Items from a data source
= = = =

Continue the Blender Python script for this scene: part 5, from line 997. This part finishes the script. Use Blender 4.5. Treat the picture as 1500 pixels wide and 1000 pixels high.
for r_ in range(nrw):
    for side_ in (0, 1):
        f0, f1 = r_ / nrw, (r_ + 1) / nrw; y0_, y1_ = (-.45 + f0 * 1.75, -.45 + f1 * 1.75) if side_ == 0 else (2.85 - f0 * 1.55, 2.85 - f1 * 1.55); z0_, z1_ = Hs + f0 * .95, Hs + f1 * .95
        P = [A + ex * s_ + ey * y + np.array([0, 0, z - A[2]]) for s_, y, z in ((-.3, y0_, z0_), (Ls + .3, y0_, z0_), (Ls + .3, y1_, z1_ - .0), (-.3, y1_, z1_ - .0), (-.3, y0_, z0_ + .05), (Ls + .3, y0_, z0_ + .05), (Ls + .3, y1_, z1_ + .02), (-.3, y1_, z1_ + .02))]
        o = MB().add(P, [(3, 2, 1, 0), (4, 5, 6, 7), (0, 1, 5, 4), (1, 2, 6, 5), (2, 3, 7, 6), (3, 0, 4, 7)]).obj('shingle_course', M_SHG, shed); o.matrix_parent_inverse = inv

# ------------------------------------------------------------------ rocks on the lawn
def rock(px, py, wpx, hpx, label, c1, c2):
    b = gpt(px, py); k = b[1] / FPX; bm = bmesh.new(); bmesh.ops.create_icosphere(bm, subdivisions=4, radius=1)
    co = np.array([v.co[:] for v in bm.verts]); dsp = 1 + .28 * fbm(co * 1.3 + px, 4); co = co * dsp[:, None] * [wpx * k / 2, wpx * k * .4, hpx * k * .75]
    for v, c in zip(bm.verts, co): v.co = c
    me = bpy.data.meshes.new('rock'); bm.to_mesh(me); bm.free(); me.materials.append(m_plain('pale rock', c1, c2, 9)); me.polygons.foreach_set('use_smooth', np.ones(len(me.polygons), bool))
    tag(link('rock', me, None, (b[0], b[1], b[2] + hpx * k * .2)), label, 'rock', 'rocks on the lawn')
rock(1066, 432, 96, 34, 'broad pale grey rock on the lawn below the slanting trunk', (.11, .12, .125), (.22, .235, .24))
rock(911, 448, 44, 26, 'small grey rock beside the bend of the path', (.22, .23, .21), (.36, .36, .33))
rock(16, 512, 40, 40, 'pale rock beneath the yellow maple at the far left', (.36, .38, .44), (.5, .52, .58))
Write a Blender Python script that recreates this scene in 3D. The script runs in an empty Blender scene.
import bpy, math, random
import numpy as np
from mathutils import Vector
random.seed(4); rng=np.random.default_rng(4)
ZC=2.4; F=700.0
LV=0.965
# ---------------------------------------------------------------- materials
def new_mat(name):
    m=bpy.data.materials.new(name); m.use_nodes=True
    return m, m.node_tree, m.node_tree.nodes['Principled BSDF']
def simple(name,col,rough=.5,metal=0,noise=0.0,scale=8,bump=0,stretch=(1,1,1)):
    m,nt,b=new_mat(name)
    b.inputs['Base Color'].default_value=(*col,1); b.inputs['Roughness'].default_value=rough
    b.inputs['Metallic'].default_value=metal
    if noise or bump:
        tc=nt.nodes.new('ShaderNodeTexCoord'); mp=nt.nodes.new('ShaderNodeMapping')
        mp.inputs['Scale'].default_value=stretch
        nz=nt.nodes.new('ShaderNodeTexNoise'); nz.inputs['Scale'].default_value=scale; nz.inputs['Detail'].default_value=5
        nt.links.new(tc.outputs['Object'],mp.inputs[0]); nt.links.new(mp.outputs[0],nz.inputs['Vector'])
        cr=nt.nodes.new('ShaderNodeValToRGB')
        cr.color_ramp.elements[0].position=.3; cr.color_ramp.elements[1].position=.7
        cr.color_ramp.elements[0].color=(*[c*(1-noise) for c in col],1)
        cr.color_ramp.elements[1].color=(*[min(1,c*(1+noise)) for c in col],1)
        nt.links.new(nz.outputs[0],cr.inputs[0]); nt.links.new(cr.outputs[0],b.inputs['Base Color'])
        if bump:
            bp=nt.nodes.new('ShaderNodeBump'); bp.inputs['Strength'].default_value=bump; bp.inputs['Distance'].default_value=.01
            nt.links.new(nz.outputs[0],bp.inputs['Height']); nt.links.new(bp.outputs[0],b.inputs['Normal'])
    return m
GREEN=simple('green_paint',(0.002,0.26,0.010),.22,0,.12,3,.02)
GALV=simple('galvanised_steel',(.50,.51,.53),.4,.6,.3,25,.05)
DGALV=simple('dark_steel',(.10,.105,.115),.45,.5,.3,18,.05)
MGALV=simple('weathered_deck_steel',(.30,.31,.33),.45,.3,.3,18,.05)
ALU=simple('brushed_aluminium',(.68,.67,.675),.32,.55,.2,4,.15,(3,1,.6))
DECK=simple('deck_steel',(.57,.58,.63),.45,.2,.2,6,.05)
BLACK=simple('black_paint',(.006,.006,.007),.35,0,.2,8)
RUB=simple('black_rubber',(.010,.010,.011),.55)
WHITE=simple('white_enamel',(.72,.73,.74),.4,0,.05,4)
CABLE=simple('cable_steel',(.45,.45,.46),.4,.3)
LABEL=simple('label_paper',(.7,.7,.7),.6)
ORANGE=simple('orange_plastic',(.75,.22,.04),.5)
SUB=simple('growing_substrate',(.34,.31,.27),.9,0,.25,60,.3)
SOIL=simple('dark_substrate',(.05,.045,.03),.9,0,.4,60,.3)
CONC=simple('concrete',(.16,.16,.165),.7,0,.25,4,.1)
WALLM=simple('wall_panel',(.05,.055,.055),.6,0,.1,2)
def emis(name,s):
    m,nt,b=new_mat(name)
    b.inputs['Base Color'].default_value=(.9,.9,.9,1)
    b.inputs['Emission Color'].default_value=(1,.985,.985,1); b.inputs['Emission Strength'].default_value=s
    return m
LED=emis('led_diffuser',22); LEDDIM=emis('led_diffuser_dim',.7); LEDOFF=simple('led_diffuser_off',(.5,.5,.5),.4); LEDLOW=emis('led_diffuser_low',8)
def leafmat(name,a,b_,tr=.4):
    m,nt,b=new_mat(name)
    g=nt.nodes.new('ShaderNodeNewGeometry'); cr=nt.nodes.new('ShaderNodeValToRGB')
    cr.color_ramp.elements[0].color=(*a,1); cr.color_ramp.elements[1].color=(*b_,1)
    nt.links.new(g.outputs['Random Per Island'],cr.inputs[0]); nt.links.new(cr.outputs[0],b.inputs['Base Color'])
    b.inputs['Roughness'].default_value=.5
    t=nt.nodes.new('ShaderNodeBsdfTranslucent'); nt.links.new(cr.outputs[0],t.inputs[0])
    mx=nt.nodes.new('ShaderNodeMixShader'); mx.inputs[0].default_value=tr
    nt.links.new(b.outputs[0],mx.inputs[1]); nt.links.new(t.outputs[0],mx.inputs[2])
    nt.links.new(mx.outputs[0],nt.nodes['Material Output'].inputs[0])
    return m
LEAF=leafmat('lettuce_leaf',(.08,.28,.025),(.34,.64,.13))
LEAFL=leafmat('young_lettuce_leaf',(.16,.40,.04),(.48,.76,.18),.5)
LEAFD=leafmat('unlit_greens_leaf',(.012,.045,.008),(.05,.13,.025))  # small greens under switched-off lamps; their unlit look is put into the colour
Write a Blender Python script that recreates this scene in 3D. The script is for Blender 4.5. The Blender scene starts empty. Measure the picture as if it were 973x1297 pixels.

= = = =

Written problem =>
Return only the lines from the beginning of the material up to and including the line with "o.matrix_parent_inverse = inv", exactly as written.

The completed task =>
Continue the Blender Python script for this scene: part 5, from line 997. This part finishes the script. Use Blender 4.5. Treat the picture as 1500 pixels wide and 1000 pixels high.
for r_ in range(nrw):
    for side_ in (0, 1):
        f0, f1 = r_ / nrw, (r_ + 1) / nrw; y0_, y1_ = (-.45 + f0 * 1.75, -.45 + f1 * 1.75) if side_ == 0 else (2.85 - f0 * 1.55, 2.85 - f1 * 1.55); z0_, z1_ = Hs + f0 * .95, Hs + f1 * .95
        P = [A + ex * s_ + ey * y + np.array([0, 0, z - A[2]]) for s_, y, z in ((-.3, y0_, z0_), (Ls + .3, y0_, z0_), (Ls + .3, y1_, z1_ - .0), (-.3, y1_, z1_ - .0), (-.3, y0_, z0_ + .05), (Ls + .3, y0_, z0_ + .05), (Ls + .3, y1_, z1_ + .02), (-.3, y1_, z1_ + .02))]
        o = MB().add(P, [(3, 2, 1, 0), (4, 5, 6, 7), (0, 1, 5, 4), (1, 2, 6, 5), (2, 3, 7, 6), (3, 0, 4, 7)]).obj('shingle_course', M_SHG, shed); o.matrix_parent_inverse = inv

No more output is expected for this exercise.